#### [Stated task]
Once the pictures are set aside, transcribe the remaining data exactly.

* begin Material provided *

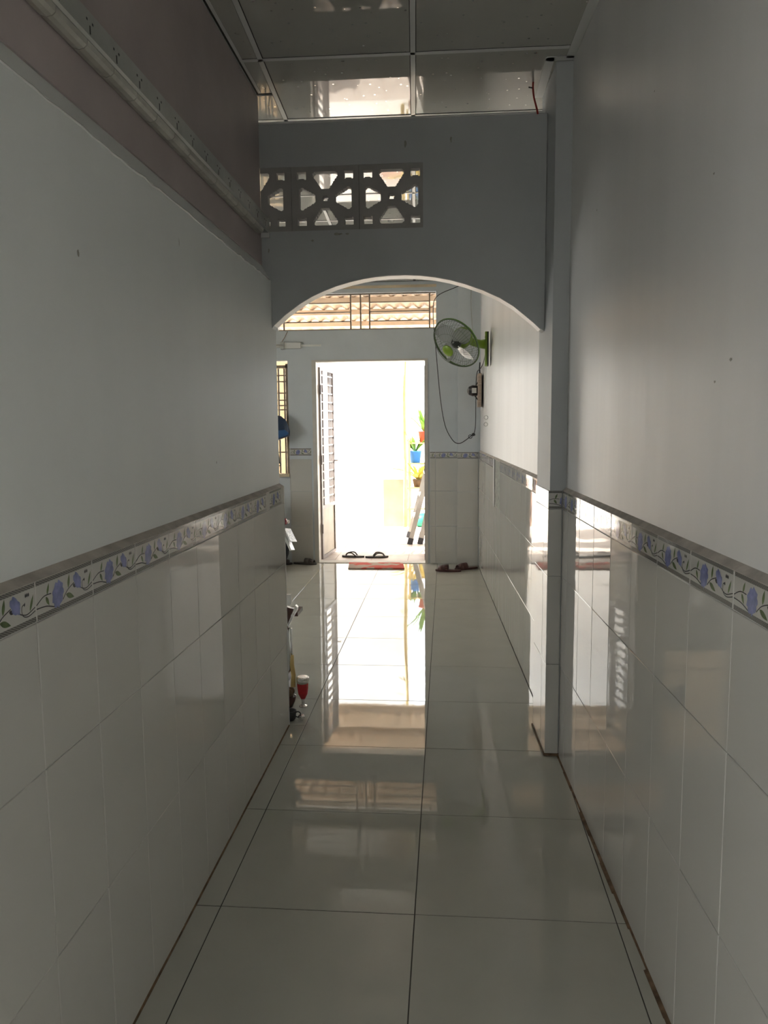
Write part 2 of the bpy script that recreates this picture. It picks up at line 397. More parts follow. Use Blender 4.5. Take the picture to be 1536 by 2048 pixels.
def clad(parent, origin, tdir, edges, back=0.0, rows=ROWS, border=True, skip=None, bord=BORD, flip=1, jit=1.0):
    """tiles on a wall: origin (x,y) at distance 0, tdir to the viewer's right, edges = distances of the vertical joints"""
    tdir = Vector((tdir[0], tdir[1], 0)).normalized(); nrm = Vector((tdir.y, -tdir.x, 0))
    o0 = Vector((*origin, 0)) - nrm*0.007
    R = Matrix((tdir, -nrm, Vector((0, 0, 1)))).transposed()
    for a, b in zip(edges, edges[1:]):
        zz = [(z0, z1, 'tile') for z0, z1 in rows] + ([(*bord, 'border_tile')] if border else [])
        for z0, z1, nm in zz:
            if skip and skip((a+b)/2, (z0+z1)/2): continue
            w = b-a-G; h = z1-z0-G
            m = Matrix.Translation(o0 + tdir*(a+b)/2 + Vector((0, 0, (z0+z1)/2))) @ R.to_4x4() @ Matrix.Rotation(random.gauss(0, 0.0022*jit), 4, 'Z') @ Matrix.Rotation(random.gauss(0, 0.0015*jit), 4, 'X')
            t = instance(tile_mesh(w, h), parent, m, nm)
            if nm == 'border_tile':
                k = (round(w, 4), round(h, 4))
                if k not in _vine:
                    fr = min(1.0, w/0.2345); s = 0.05 if fr < 0.9 else 0.0
                    _vine[k] = vine_mesh(w, h, s, min(1.0, s+fr))
                instance(_vine[k], t, Matrix.Identity(4), 'flower_print')

# ------------------------------------------------------------------ left passage wall
mb = MB()
mb.box(-0.92, XL-0.019, BACK, SY0, 0, 2.13); mb.box(-0.92, XL-0.019, SY1, YA1-0.002, 0, 2.13)   # lower wall, with an unseen opening added to let daylight in
mb.box(-0.95, -0.838, BACK, YA0, 2.13, CZ+0.7)                  # upper, set back
wall_left = struct(mb.obj('wall_left', 'plaster'), 'grey plastered passage wall with tiled lower half')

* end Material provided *

#### [Task answer]
Write part 2 of the bpy script that recreates this picture. It picks up at line 397. More parts follow. Use Blender 4.5. Take the picture to be 1536 by 2048 pixels.
def clad(parent, origin, tdir, edges, back=0.0, rows=ROWS, border=True, skip=None, bord=BORD, flip=1, jit=1.0):
    """tiles on a wall: origin (x,y) at distance 0, tdir to the viewer's right, edges = distances of the vertical joints"""
    tdir = Vector((tdir[0], tdir[1], 0)).normalized(); nrm = Vector((tdir.y, -tdir.x, 0))
    o0 = Vector((*origin, 0)) - nrm*0.007
    R = Matrix((tdir, -nrm, Vector((0, 0, 1)))).transposed()
    for a, b in zip(edges, edges[1:]):
        zz = [(z0, z1, 'tile') for z0, z1 in rows] + ([(*bord, 'border_tile')] if border else [])
        for z0, z1, nm in zz:
            if skip and skip((a+b)/2, (z0+z1)/2): continue
            w = b-a-G; h = z1-z0-G
            m = Matrix.Translation(o0 + tdir*(a+b)/2 + Vector((0, 0, (z0+z1)/2))) @ R.to_4x4() @ Matrix.Rotation(random.gauss(0, 0.0022*jit), 4, 'Z') @ Matrix.Rotation(random.gauss(0, 0.0015*jit), 4, 'X')
            t = instance(tile_mesh(w, h), parent, m, nm)
            if nm == 'border_tile':
                k = (round(w, 4), round(h, 4))
                if k not in _vine:
                    fr = min(1.0, w/0.2345); s = 0.05 if fr < 0.9 else 0.0
                    _vine[k] = vine_mesh(w, h, s, min(1.0, s+fr))
                instance(_vine[k], t, Matrix.Identity(4), 'flower_print')

# ------------------------------------------------------------------ left passage wall
mb = MB()
mb.box(-0.92, XL-0.019, BACK, SY0, 0, 2.13); mb.box(-0.92, XL-0.019, SY1, YA1-0.002, 0, 2.13)   # lower wall, with an unseen opening added to let daylight in
mb.box(-0.95, -0.838, BACK, YA0, 2.13, CZ+0.7)                  # upper, set back
wall_left = struct(mb.obj('wall_left', 'plaster'), 'grey plastered passage wall with tiled lower half')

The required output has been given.